* Aim:
Repeat all of the material exactly as given.

--- begin ---

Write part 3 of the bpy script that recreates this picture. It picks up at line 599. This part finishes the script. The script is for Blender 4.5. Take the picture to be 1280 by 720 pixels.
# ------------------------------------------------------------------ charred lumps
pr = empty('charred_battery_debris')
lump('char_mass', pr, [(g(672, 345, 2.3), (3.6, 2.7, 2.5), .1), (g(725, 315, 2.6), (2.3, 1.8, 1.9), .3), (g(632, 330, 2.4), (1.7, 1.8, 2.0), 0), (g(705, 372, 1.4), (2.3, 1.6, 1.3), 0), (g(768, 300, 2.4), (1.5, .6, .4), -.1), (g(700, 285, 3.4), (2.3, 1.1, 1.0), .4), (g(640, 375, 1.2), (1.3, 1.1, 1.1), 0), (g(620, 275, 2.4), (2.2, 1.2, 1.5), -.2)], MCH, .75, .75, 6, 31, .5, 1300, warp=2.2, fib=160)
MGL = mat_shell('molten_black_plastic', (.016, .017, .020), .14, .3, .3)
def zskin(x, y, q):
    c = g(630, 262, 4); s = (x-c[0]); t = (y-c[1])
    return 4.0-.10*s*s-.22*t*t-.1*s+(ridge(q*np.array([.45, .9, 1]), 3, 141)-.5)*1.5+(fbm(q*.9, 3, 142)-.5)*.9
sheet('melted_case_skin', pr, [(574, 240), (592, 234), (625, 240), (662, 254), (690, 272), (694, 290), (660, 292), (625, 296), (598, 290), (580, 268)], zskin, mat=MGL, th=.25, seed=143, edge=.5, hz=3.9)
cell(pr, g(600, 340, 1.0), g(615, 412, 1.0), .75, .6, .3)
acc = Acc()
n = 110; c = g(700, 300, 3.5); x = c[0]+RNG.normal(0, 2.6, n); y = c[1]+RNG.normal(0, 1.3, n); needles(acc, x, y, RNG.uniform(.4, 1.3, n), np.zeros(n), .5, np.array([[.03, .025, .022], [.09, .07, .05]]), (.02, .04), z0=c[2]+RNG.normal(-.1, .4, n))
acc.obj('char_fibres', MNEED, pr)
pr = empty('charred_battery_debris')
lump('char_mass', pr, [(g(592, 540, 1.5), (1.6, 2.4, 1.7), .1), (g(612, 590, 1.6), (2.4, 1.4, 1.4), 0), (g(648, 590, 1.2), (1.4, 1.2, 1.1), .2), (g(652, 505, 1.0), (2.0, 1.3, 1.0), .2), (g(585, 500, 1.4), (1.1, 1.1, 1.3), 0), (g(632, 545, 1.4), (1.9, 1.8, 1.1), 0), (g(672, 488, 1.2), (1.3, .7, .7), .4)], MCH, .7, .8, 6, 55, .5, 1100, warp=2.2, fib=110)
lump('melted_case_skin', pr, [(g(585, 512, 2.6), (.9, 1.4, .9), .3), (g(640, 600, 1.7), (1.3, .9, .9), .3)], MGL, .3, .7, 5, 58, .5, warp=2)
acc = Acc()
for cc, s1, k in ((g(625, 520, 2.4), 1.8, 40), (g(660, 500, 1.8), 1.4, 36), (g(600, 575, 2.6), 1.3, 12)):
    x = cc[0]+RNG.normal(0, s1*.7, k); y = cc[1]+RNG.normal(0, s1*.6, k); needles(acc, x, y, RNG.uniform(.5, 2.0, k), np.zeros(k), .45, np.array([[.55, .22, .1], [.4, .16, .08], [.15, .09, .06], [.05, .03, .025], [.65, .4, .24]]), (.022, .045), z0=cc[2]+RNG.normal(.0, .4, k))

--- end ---

* Answer to the task:
Write part 3 of the bpy script that recreates this picture. It picks up at line 599. This part finishes the script. The script is for Blender 4.5. Take the picture to be 1280 by 720 pixels.
# ------------------------------------------------------------------ charred lumps
pr = empty('charred_battery_debris')
lump('char_mass', pr, [(g(672, 345, 2.3), (3.6, 2.7, 2.5), .1), (g(725, 315, 2.6), (2.3, 1.8, 1.9), .3), (g(632, 330, 2.4), (1.7, 1.8, 2.0), 0), (g(705, 372, 1.4), (2.3, 1.6, 1.3), 0), (g(768, 300, 2.4), (1.5, .6, .4), -.1), (g(700, 285, 3.4), (2.3, 1.1, 1.0), .4), (g(640, 375, 1.2), (1.3, 1.1, 1.1), 0), (g(620, 275, 2.4), (2.2, 1.2, 1.5), -.2)], MCH, .75, .75, 6, 31, .5, 1300, warp=2.2, fib=160)
MGL = mat_shell('molten_black_plastic', (.016, .017, .020), .14, .3, .3)
def zskin(x, y, q):
    c = g(630, 262, 4); s = (x-c[0]); t = (y-c[1])
    return 4.0-.10*s*s-.22*t*t-.1*s+(ridge(q*np.array([.45, .9, 1]), 3, 141)-.5)*1.5+(fbm(q*.9, 3, 142)-.5)*.9
sheet('melted_case_skin', pr, [(574, 240), (592, 234), (625, 240), (662, 254), (690, 272), (694, 290), (660, 292), (625, 296), (598, 290), (580, 268)], zskin, mat=MGL, th=.25, seed=143, edge=.5, hz=3.9)
cell(pr, g(600, 340, 1.0), g(615, 412, 1.0), .75, .6, .3)
acc = Acc()
n = 110; c = g(700, 300, 3.5); x = c[0]+RNG.normal(0, 2.6, n); y = c[1]+RNG.normal(0, 1.3, n); needles(acc, x, y, RNG.uniform(.4, 1.3, n), np.zeros(n), .5, np.array([[.03, .025, .022], [.09, .07, .05]]), (.02, .04), z0=c[2]+RNG.normal(-.1, .4, n))
acc.obj('char_fibres', MNEED, pr)
pr = empty('charred_battery_debris')
lump('char_mass', pr, [(g(592, 540, 1.5), (1.6, 2.4, 1.7), .1), (g(612, 590, 1.6), (2.4, 1.4, 1.4), 0), (g(648, 590, 1.2), (1.4, 1.2, 1.1), .2), (g(652, 505, 1.0), (2.0, 1.3, 1.0), .2), (g(585, 500, 1.4), (1.1, 1.1, 1.3), 0), (g(632, 545, 1.4), (1.9, 1.8, 1.1), 0), (g(672, 488, 1.2), (1.3, .7, .7), .4)], MCH, .7, .8, 6, 55, .5, 1100, warp=2.2, fib=110)
lump('melted_case_skin', pr, [(g(585, 512, 2.6), (.9, 1.4, .9), .3), (g(640, 600, 1.7), (1.3, .9, .9), .3)], MGL, .3, .7, 5, 58, .5, warp=2)
acc = Acc()
for cc, s1, k in ((g(625, 520, 2.4), 1.8, 40), (g(660, 500, 1.8), 1.4, 36), (g(600, 575, 2.6), 1.3, 12)):
    x = cc[0]+RNG.normal(0, s1*.7, k); y = cc[1]+RNG.normal(0, s1*.6, k); needles(acc, x, y, RNG.uniform(.5, 2.0, k), np.zeros(k), .45, np.array([[.55, .22, .1], [.4, .16, .08], [.15, .09, .06], [.05, .03, .025], [.65, .4, .24]]), (.022, .045), z0=cc[2]+RNG.normal(.0, .4, k))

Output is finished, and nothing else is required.